Barker asked, “What classes outside the art department could use this?” Chemistry courses might take interest in printmaking as a chemical process, the students said, and American studies has offerings on material culture and New England history. Also, Bok is a Hampshire College alumnus who might be willing to lecture on the piece.

Margaret Tato ’09 presented Garlic Scapes (2008), a silvery, monochromatic print by Richard Ryan that pays homage to 16th- and 17th-century Flemish still lifes. With its “smoky and elusive” grays, Tato said, the work is a strong example of the sugarlift technique—and would be the only such example in the Five Colleges. She argued that Garlic Scapes would help students learn about the evolution of sugarlift and that it would enhance exhibitions on vases, plants in art and pieces in black, white and gray.

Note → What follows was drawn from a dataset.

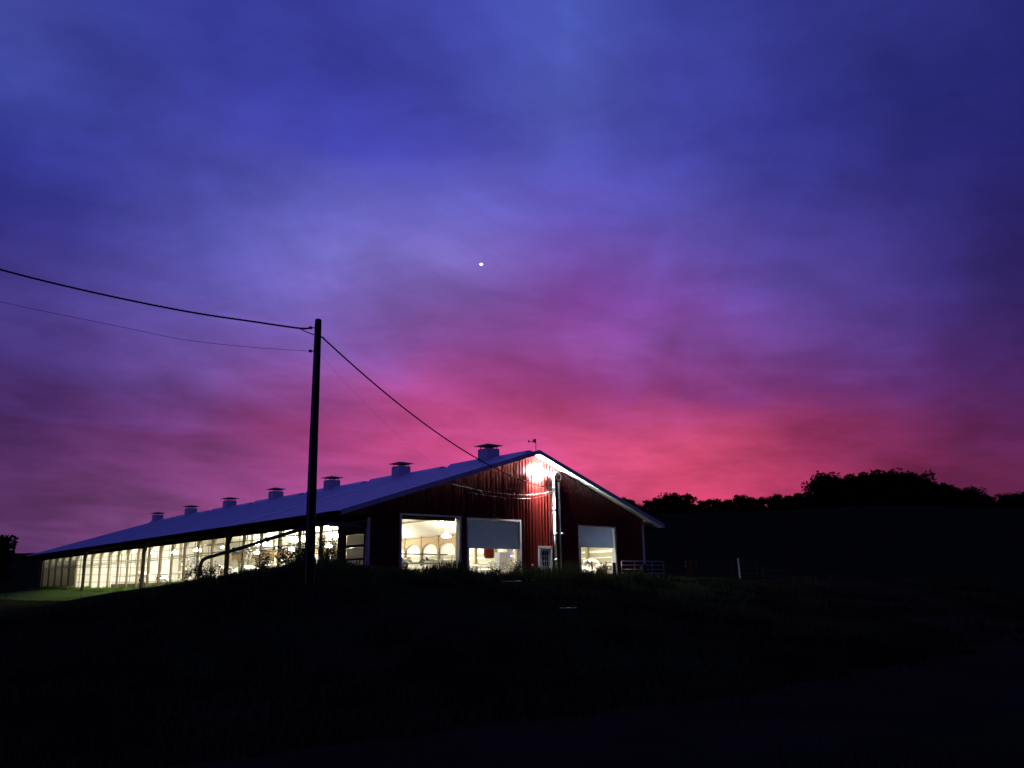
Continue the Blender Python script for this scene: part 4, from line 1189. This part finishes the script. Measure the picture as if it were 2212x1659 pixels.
sp = [leafy('weed_shrub', 900, 0.55, 1.1, 0.055, MT['leaf'], 1, 7), leafy('weed_shrub', 700, 0.38, 1.3, 0.05, MT['leaf'], 2, 5), leafy('weed_shrub', 1000, 0.9, 0.8, 0.06, MT['leaf'], 3, 9)]
shr = [
    (2, -9.45, -2.5, 0.9, 'low dark shrub at the foot of the pipe elbow'),
    (0, -7.7, -4.2, 0.85, 'small round dark shrub halfway between the pipe elbow and the pole'),
    (2, -6.6, -5.0, 1.15, 'wide dark shrub against the lit bays left of the pole'),
    (0, -6.35, -5.35, 1.0, 'dark shrub touching the left side of the pole'),
    (1, -5.62, -5.9, 1.05, 'tall narrow shrub just right of the pole'),
    (1, -5.25, -6.2, 0.92, 'narrow shrub before the last lit bay by the corner'),
    (1, -5.45, -5.9, 0.8, 'shortest of the narrow shrubs right of the pole'),
    (0, 0.5, -10.0, 0.75, 'green shrub below the half-raised second door'),
    (0, 4.9, -6.0, 0.8, 'green shrub below the gap between the first two doors'),
    (2, 9.6, -5.2, 0.85, 'pale green shrub in front of the white man door'),
    (2, 12.4, -4.6, 0.8, 'wide green shrub right of the man door under the pipes'),
    (0, 13.4, -3.9, 0.65, 'small shrub in front of the right doorway'),
]
sseen = set()
for (pi_, x, y, s_, lb) in shr:
    o = sp[pi_] if pi_ not in sseen else copy_tree(sp[pi_])
    sseen.add(pi_)
    place(o, (x, y, gz(x, y) - 0.03), rnd.uniform(0, 6.28), lb, 'shrubs in the weeds', s_)

# ------------------------------------------------------------------ trees on the skyline


def make_tree(seed, H, Wd, n, leaf):
    rg = random.Random(seed)
    root = thing('tree', '', 'tree')
    tk = MB(); tk.tube([(0, 0, -1.5), (0.1, 0, H * 0.25), (0.0, 0.15, H * 0.6), (0.1, 0.1, H * 0.85)], [H * 0.028, H * 0.022, H * 0.014, H * 0.004], 8)
    tips = []
    for k in range(9):
        a_ = rg.uniform(0, 2 * math.pi); z0 = H * rg.uniform(0.10, 0.65); l_ = Wd * rg.uniform(0.45, 0.9)
        tip = Vector((math.cos(a_) * l_, math.sin(a_) * l_, min(z0 + H * rg.uniform(0.12, 0.32), H * 0.86)))
        tk.tube([(0, 0, z0), tip * 0.55 + Vector((0, 0, z0 * 0.45)), tip], [H * 0.010, H * 0.006, H * 0.002], 5)
        tips.append(tip)
    tips.append(Vector((0, 0, H * 0.82)))
    tips.append(Vector((rg.uniform(-1, 1), rg.uniform(-1, 1), H * 0.62))); tips.append(Vector((0, 0, H * 0.4)))
    for k in range(6):
        a_ = rg.uniform(0, 6.28); tips.append(Vector((math.cos(a_) * Wd * 0.6, math.sin(a_) * Wd * 0.6, H * rg.uniform(0.06, 0.3))))
    tk.build('trunk', MT['bark'], root)
    lf = MB()
    clumps = [(t_ + Vector((rg.gauss(0, 1), rg.gauss(0, 1), rg.gauss(0, 0.6))) * Wd * 0.16, Wd * rg.uniform(0.22, 0.42)) for t_ in tips for _ in range(3)]
    for k in range(n):
        c, r = rg.choice(clumps)
        d = Vector((rg.gauss(0, 1), rg.gauss(0, 1), rg.gauss(0, 0.8))).normalized() * r * rg.uniform(0.5, 1.05) ** 0.6
        p = c + d
        if p.z < 0.3: continue
        a = Vector((rg.gauss(0, 1), rg.gauss(0, 1), rg.gauss(0, 0.6))).normalized() * leaf * rg.uniform(0.6, 1.3)
        b_ = a.cross(Vector((rg.gauss(0, 1), rg.gauss(0, 1), rg.gauss(0, 1)))).normalized() * leaf * 0.55
        lf.quad(p - a, p - b_, p + a, p + b_)
    lf.build('crown', MT['tree'], root)
    return root


tp = [make_tree(21 + k, 10.0, w_, 3600, 0.42) for k, w_ in enumerate((3.6, 4.4, 3.0, 5.0))]
low = [(234.2, 200.6, 34.1), (237.2, 198.4, 33.2), (240.0, 196.6, 31.0), (242.5, 193.9, 33.1), (245.9, 190.9, 33.8), (249.6, 187.3, 35.3), (253.4, 184.2, 34.9), (258.6, 180.5, 32.7), (262.7, 176.9, 33.2), (266.9, 173.5, 32.9), (270.4, 170.0, 34.6), (273.7, 167.5, 33.7), (277.0, 164.9, 32.8), (281.3, 160.7, 34.8), (284.8, 158.0, 34.2), (287.3, 155.6, 34.9), (290.5, 152.9, 35.0)]
grove = [(274.3, 139.2, 36.8), (278.2, 135.2, 39.1), (282.5, 131.5, 39.7), (286.7, 127.7, 40.5), (291.6, 123.4, 41.2), (295.4, 120.3, 40.7), (299.3, 117.2, 40.1), (302.6, 115.0, 38.0), (305.6, 113.0, 36.2), (309.1, 110.2, 35.9), (311.7, 108.2, 35.1), (314.1, 106.4, 34.4)]
low2 = [(336.7, 114.4, 33.8), (339.9, 111.2, 35.5), (343.6, 108.5, 33.8), (348.1, 104.8, 33.4), (352.3, 101.3, 33.7), (355.3, 98.6, 34.0), (359.1, 95.3, 34.5), (363, 92, 34.2), (367, 88, 34.6)]
left = [(8.6, 155.9, 11.6), (10.0, 154.6, 11.2), (11.4, 153.6, 9.2), (6.5, 157, 12.6), (4.0, 158, 12.0)]
tseen = [0]


def tree_at(x, y, ztop, label, group, wscale=1.0, pi_=None):
    if pi_ is None: pi_ = rnd.randrange(4)
    if pi_ < tseen[0]: o = copy_tree(tp[pi_])
    else:
        pi_ = tseen[0]; o = tp[pi_]; tseen[0] += 1
    z = gz(x, y) - 0.5
    h = max(ztop - z, 3.0)
    s_ = h / 9.8
    place(o, (x, y, z), rnd.uniform(0, 6.28), label, group, (s_ * wscale, s_ * wscale, s_))
    return o


cv = Vector((CAM.x, CAM.y))
def dense(lst, label, group, wsc, extra=1):
    for i, (x, y, zt_) in enumerate(lst):
        tree_at(x, y, zt_, label, group, wsc * rnd.uniform(0.9, 1.15))
        if i + 1 < len(lst):
            x2, y2, z2 = lst[i + 1]
            for e in range(extra):
                s_ = (e + 1) / (extra + 1)
                xx, yy = x + (x2 - x) * s_ + rnd.uniform(-1, 1), y + (y2 - y) * s_ + rnd.uniform(-1, 1)
                k_ = rnd.uniform(1.01, 1.05)
                xx, yy = cv.x + (xx - cv.x) * k_, cv.y + (yy - cv.y) * k_
                tree_at(xx, yy, (zt_ * (1 - s_) + z2 * s_) * 1.0 - rnd.uniform(0.3, 1.8), label, group, wsc)


dense(low, 'dark tree in the low even tree line right of the barn roof', 'low tree line on the hill', 1.15)
dense(grove, 'dark tree in the tall domed grove on the hilltop', 'tall grove on the hill', 1.0, 2)
dense(low2, 'dark tree in the low line right of the tall grove', 'low trees right of the grove', 1.15)
dense(left, 'dark tree at the left edge beyond the far end of the barn', 'trees beyond the far left end of the barn', 1.0)

# evening star: a bright planet far outside
d_ = Vector((0.57805886, 0.73663011, 0.35103281))
st_ = MB(); st_.lathe([(0.05, -3.0), (2.0, -2.2), (3.0, 0), (2.0, 2.2), (0.05, 3.0)], (0, 0, 0), 12)
so = st_.build('evening_star', MT['star'], None, smooth=True); so.location = CAM + d_ * 2400; so.scale = (1.7, 1.7, 1.1)
tag(so, 'bright evening star shining alone in the purple sky', 'star')

board(-2.83, -18.0, gz(-2.83, -18.0) + 0.16, 0.55, -0.75, 'short white strip standing in for a glint in the weeds below the man door')  # thin white strip drawn for a puddle's glint
board(1.0, -10.4, gz(1.0, -10.4) + 0.14, 0.9, -0.7, 'longer white board lying just below the second door')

Barker sent the students out of earshot, and the board quickly narrowed the candidates to two: the Alsoudani and the Bok. (The Ryan is a “technical marvel,” they agreed, but its light colors might disappear on the wall.) Barker described the Bok as “local in many ways” and said philosophy courses might use it to explore memory and time. Nick Clark praised the “aesthetic merit” of the Alsoudani and said the Bok would resonate with Trinkett. “I’m torn between the two,” he admitted.

A consensus reached, Barker called the docents back to the room and delivered the verdict: Bok’s work, linked to
a long history of printmaking from Rembrandt to the present, would be the inaugural student acquisition.

“Also,” Barker announced, “I have unexpected good news to share: We’ve had a very generous offer to purchase the Alsoudani as a gift to the Mead Art Museum. So that will enter the collection as well.”
 
The students cheered. The surprise donor, Nick Clark, smiled.

“I did it,” he said later, “because I was so impressed with those kids.”